Se em Ourém a diversidade religiosa se limita institucionalmente a uma reduzida presença evangélica, em Loures houve a necessidade de criar um gabinete autárquico para Assuntos Religiosos. O concelho tem mais de 120 nacionalidades e uma das maiores, senão a maior, diversidade étnica e religiosa em Portugal.
O edil Bernardino Soares falou da religião como importante “instrumento da política”, sendo as organizações religiosas parceiras “preciosas” para auxiliar a ação, por exemplo, nas políticas sociais.
Alguns representantes de confissões religiosas presentes na assistência questionaram os políticos sobre a Liberdade Religiosa e a utilização de textos sagrados na narrativa política. Os oradores defenderam que os textos sagrados, por princípio, são também cultura e por isso “não são interditos” ao discurso político, desde que essa utilização não represente uma tentativa de influência no exercício do poder, podendo manipular a opinião dos crentes.
Já quanto à Liberdade Religiosa, foram unânimes em considerar que ela não pode ser dada como adquirida e que a Assembleia da República – que recentemente recusou uma petição que pedia a ilegalização das Testemunhas de Jeová – deveria porventura reforçar a atenção ao tema.
Num comentário conclusivo, Paulo Mendes Pinto reafirmou a “importância vital “ das religiões no espaço da cidadania.

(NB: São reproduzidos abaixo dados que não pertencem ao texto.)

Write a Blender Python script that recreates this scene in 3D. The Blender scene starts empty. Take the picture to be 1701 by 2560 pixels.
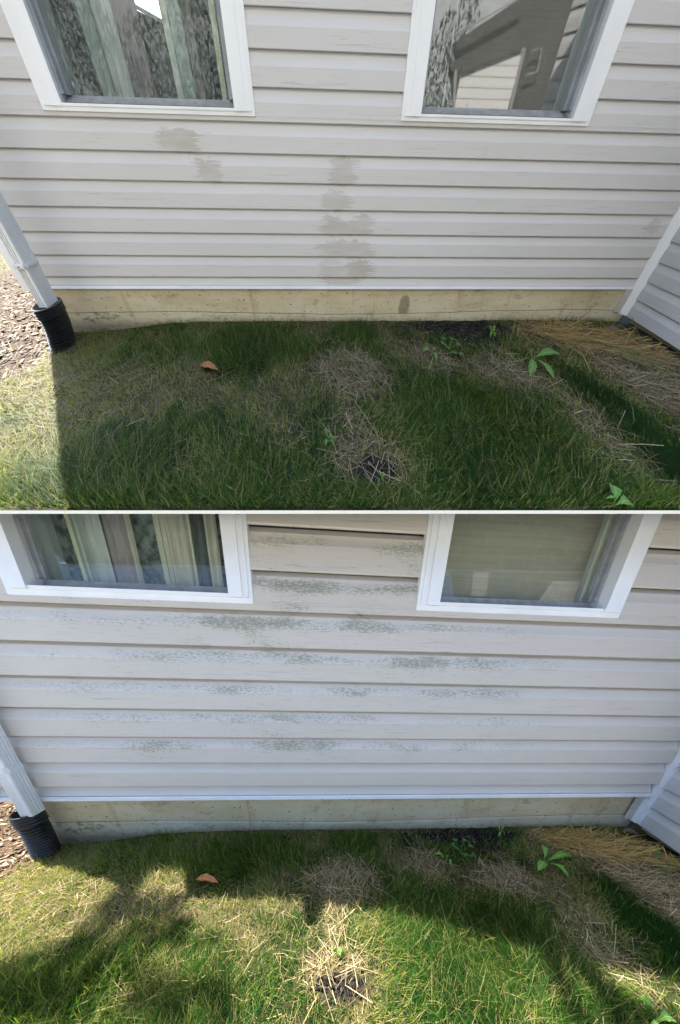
import bpy, math, random
import numpy as np
from mathutils import Vector, Matrix

# ------------------------------------------------------------------ camera, world, sun
SC = bpy.context.scene
PX, PY, F = 830.24, 1843.0, 544.83            # principal point and focal length, in px of the 1701 x 2560 picture
Kinv = np.linalg.inv(np.array([[F, 0, PX], [0, F, PY], [0, 0, 1.0]]))
def rot(r):
    r = np.array(r); th = np.linalg.norm(r); k = r / th
    K = np.array([[0, -k[2], k[1]], [k[2], 0, -k[0]], [-k[1], k[0], 0]])
    return np.eye(3) + math.sin(th) * K + (1 - math.cos(th)) * K @ K
def base(d):
    c, s = math.cos(math.radians(d)), math.sin(math.radians(d))
    return np.array([[1, 0, 0], [0, -s, -c], [0, c, -s]])
RA = rot([0.0147015, -0.0373495, -0.0745109]) @ base(69)     # upper yard: right, depth, up in camera axes
RB = rot([-0.0097667, -0.0525999, 0.00729]) @ base(21)       # lower yard
TILT = .9
up = RA[:, 2] * TILT + RB[:, 2] * (1 - TILT); up /= np.linalg.norm(up)
fw = RB[:, 1] - up * (RB[:, 1] @ up); fw /= np.linalg.norm(fw)
W = np.array([np.cross(fw, up), fw, up])                     # camera axes -> world axes
C0 = np.array([0, 0, 1.25])
cam_data = bpy.data.cameras.new('camera'); cam = bpy.data.objects.new('camera', cam_data)
SC.collection.objects.link(cam); SC.camera = cam
cam_data.sensor_fit = 'VERTICAL'; cam_data.sensor_height = 36; cam_data.sensor_width = 36
cam_data.lens = F / 2560 * 36
cam_data.shift_x = (850.5 - PX) / 2560; cam_data.shift_y = (PY - 1280) / 2560
cam_data.clip_start = .02; cam_data.clip_end = 500
m4 = np.eye(4); m4[:3, 0] = W @ [1, 0, 0]; m4[:3, 1] = W @ [0, -1, 0]; m4[:3, 2] = W @ [0, 0, -1]; m4[:3, 3] = C0
cam.matrix_world = Matrix(m4.tolist())

SUN_EL = math.radians(30); SUN_AZ = math.radians(-21.5)      # in the upper yard's own axes
sA = np.array([math.cos(SUN_EL) * math.sin(SUN_AZ), math.cos(SUN_EL) * math.cos(SUN_AZ), math.sin(SUN_EL)])
sun_dir = W @ RA @ sA
sd = bpy.data.lights.new('sun', 'SUN'); sd.energy = 5.0; sd.angle = math.radians(.55); sd.color = (1, .93, .80)
so = bpy.data.objects.new('sun', sd); SC.collection.objects.link(so)
so.rotation_euler = Vector(sun_dir).to_track_quat('Z', 'Y').to_euler()
wd = bpy.data.worlds.new('World'); SC.world = wd; wd.use_nodes = True
sky = wd.node_tree.nodes.new('ShaderNodeTexSky'); sky.sky_type = 'NISHITA'; sky.sun_disc = False
sky.sun_elevation = math.asin(sun_dir[2]); sky.sun_rotation = math.atan2(sun_dir[0], sun_dir[1])
bg = wd.node_tree.nodes['Background']; bg.inputs[1].default_value = .12
wd.node_tree.links.new(sky.outputs[0], bg.inputs[0])
SC.view_settings.view_transform = 'Standard'; SC.view_settings.look = 'None'; SC.view_settings.exposure = 2.0
SC.view_settings.gamma = 1

# ------------------------------------------------------------------ yard frames
class Yard:
    """local metres (u along the wall to the right, v out from the wall, w up) -> world"""
    def __init__(s, R, h, D, ox, kx, ky, kz, name):
        s.R, s.name = R, name
        s.o = np.array([h * ox, h * D, -h]); s.k = np.array([h * kx, -h * ky, h * kz])
    def cam(s): return -s.o / s.k
    def on(s, p, ax, val):                                   # point seen at p, on the local plane axis = val
        r = s.R.T @ (Kinv @ np.array([p[0], p[1], 1.0])) / s.k; c = s.cam()
        return c + r * ((val - c[ax]) / r[ax])
    def g(s, p, w=0.0): return s.on(p, 2, w)
    def wl(s, p, v=0.0): return s.on(p, 1, v)
    def world(s, q):
        q = np.asarray(q, float); return (q * s.k + s.o) @ (W @ s.R).T + C0
    def px(s, q):
        c = (np.asarray(q, float) * s.k + s.o) @ s.R.T
        return np.stack([c[..., 0] / c[..., 2] * F + PX, c[..., 1] / c[..., 2] * F + PY, c[..., 2]], -1)
YA = Yard(RA, .36, 7.597, -2.567 - 2.531 * .314, 2.531 / .95, 7.5, .976, 'A')
YB = Yard(RB, .95, 1.0453, -1.502, 1 / .95, 1 / .95, 1 / .95, 'B')
YA.kv, YB.kv = .17, 1.35                                       # relief of thin wall profiles
DS = 1701 / 1568
def P(x, y): return (x * DS, y * DS)

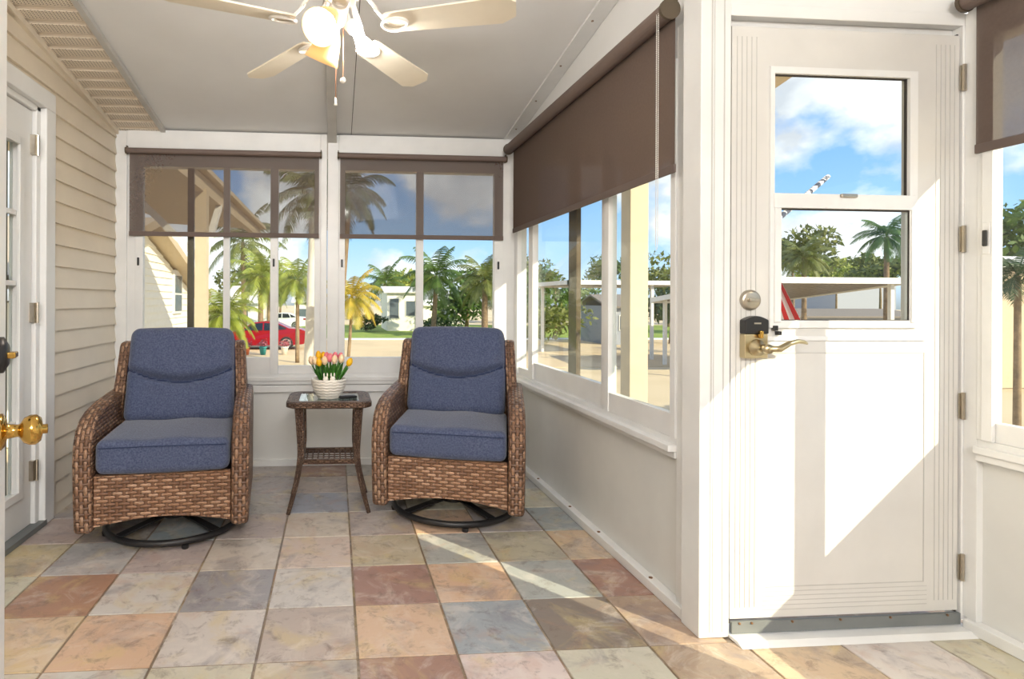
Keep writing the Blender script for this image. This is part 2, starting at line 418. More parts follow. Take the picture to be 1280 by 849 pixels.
def dn(sc, det, ro, dist):
    n = N.n('ShaderNodeTexNoise'); n.inputs['Scale'].default_value = sc; n.inputs['Detail'].default_value = det; n.inputs['Roughness'].default_value = ro; n.inputs['Distortion'].default_value = dist
    N.l(v_, n.inputs['Vector']); return n.outputs['Fac']
def st(f, a, b, k): return N.ramp(f, [(a, (0, 0, 0, 1)), (b, (k, k, k, 1))])
n3 = N.noise(v_, 22, 8, .65)
c_ = N.mix(st(dn(4.2, 6, .6, .9), .54, .66, .42), at_.outputs['Color'], lin((206, 186, 128)))
off2 = N.n('ShaderNodeVectorMath', operation='ADD'); N.l(v_, off2.inputs[0]); off2.inputs[1].default_value = (7, 3, 9); v0_ = v_; v_ = off2.outputs[0]
c_ = N.mix(st(dn(3.6, 7, .62, 1.1), .52, .66, .5), c_, lin((116, 112, 122)))
off3 = N.n('ShaderNodeVectorMath', operation='ADD'); N.l(v_, off3.inputs[0]); off3.inputs[1].default_value = (3, 11, 5); v_ = off3.outputs[0]
c_ = N.mix(st(dn(4.4, 7, .62, 1.2), .54, .68, .32), c_, lin((186, 138, 110)))
off4 = N.n('ShaderNodeVectorMath', operation='ADD'); N.l(v_, off4.inputs[0]); off4.inputs[1].default_value = (5, 1, 8); v_ = off4.outputs[0]
c_ = N.mix(st(dn(7, 9, .7, .8), .5, .68, .5), c_, lin((222, 214, 204)))
c_ = N.mix(st(dn(15, 9, .72, .5), .53, .69, .62), c_, lin((104, 88, 82)))
v_ = v0_
N.l(c_, p_.inputs['Base Color'])
N.l(N.math('ADD', N.math('MULTIPLY', n3, .3), .24), p_.inputs['Roughness'])
bn = N.n('ShaderNodeBump'); bn.inputs['Strength'].default_value = .35; bn.inputs['Distance'].default_value = .004; N.l(N.noise(v_, 14, 8, .6), bn.inputs['Height']); N.l(bn.outputs[0], p_.inputs['Normal'])
fo_ = fl.build('floor', m, weld=False); tag(fo_, kind='structure')
tag(MB().box(XL - .3, X2 + .1, YF - .1, YB + .15, -.5, -.012).build('trim_1', M['panel']), kind='structure')     # foundation slab under the tiles

def struct(mb, name, m_, **k): return tag(mb.build(name, m_, **k), kind='structure')

# ceiling, sloped, with thickness; overhangs the walls
cb = MB(); xe = 2.64
P = [(YF - .3, zc_(YF - .3)), (4.6, zc_(4.6)), (4.6, zc_(4.6) + .09), (YF - .3, zc_(YF - .3) + .09)]
cb.prism(P, XL - .3, xe)
struct(cb, 'ceiling', M['ceil'])
cf = MB()                                                    # tan eave lining outside the walls
cf.prism([(YF - .3, zc_(YF - .3) - .012), (4.6, zc_(4.6) - .012), (4.6, zc_(4.6) - .002), (YF - .3, zc_(YF - .3) - .002)], X2 + .09, xe)
cf.prism([(2.03, zc_(2.03) - .012), (4.6, zc_(4.6) - .012), (4.6, zc_(4.6) - .002), (2.03, zc_(2.03) - .002)], XR + .09, X2 + .09)
struct(cf, 'trim_2', M['housetan'])
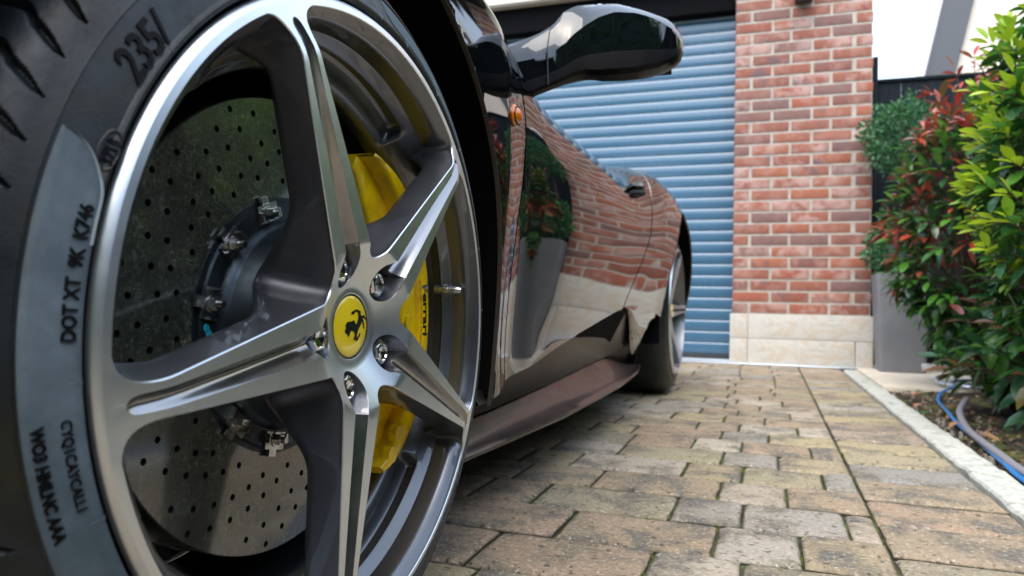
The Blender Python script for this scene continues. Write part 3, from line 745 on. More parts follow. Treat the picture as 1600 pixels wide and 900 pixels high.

O coordenador da Área de Ciência das Religiões da Universidade Lusófona lamentou que a Assembleia da República não seja o reflexo, na sua composição, “da diversidade religiosa e étnica da sociedade portuguesa”.

Este foi o terceiro de um ciclo de debates a realizar na Amadora, no âmbito do projeto O Mundo na Amadora – Religiões e Culturas em Diálogo, numa parceria entre a autarquia e a Área de Ciência das Religiões da Lusófona. Depois do papel das religiões na sociedade, da reflexão religiosa sobre a igualdade de género, da relação entre religião e política, segue-se o binómio religião/educação, com um debate, a 9 de Maio, numa das escolas da cidade.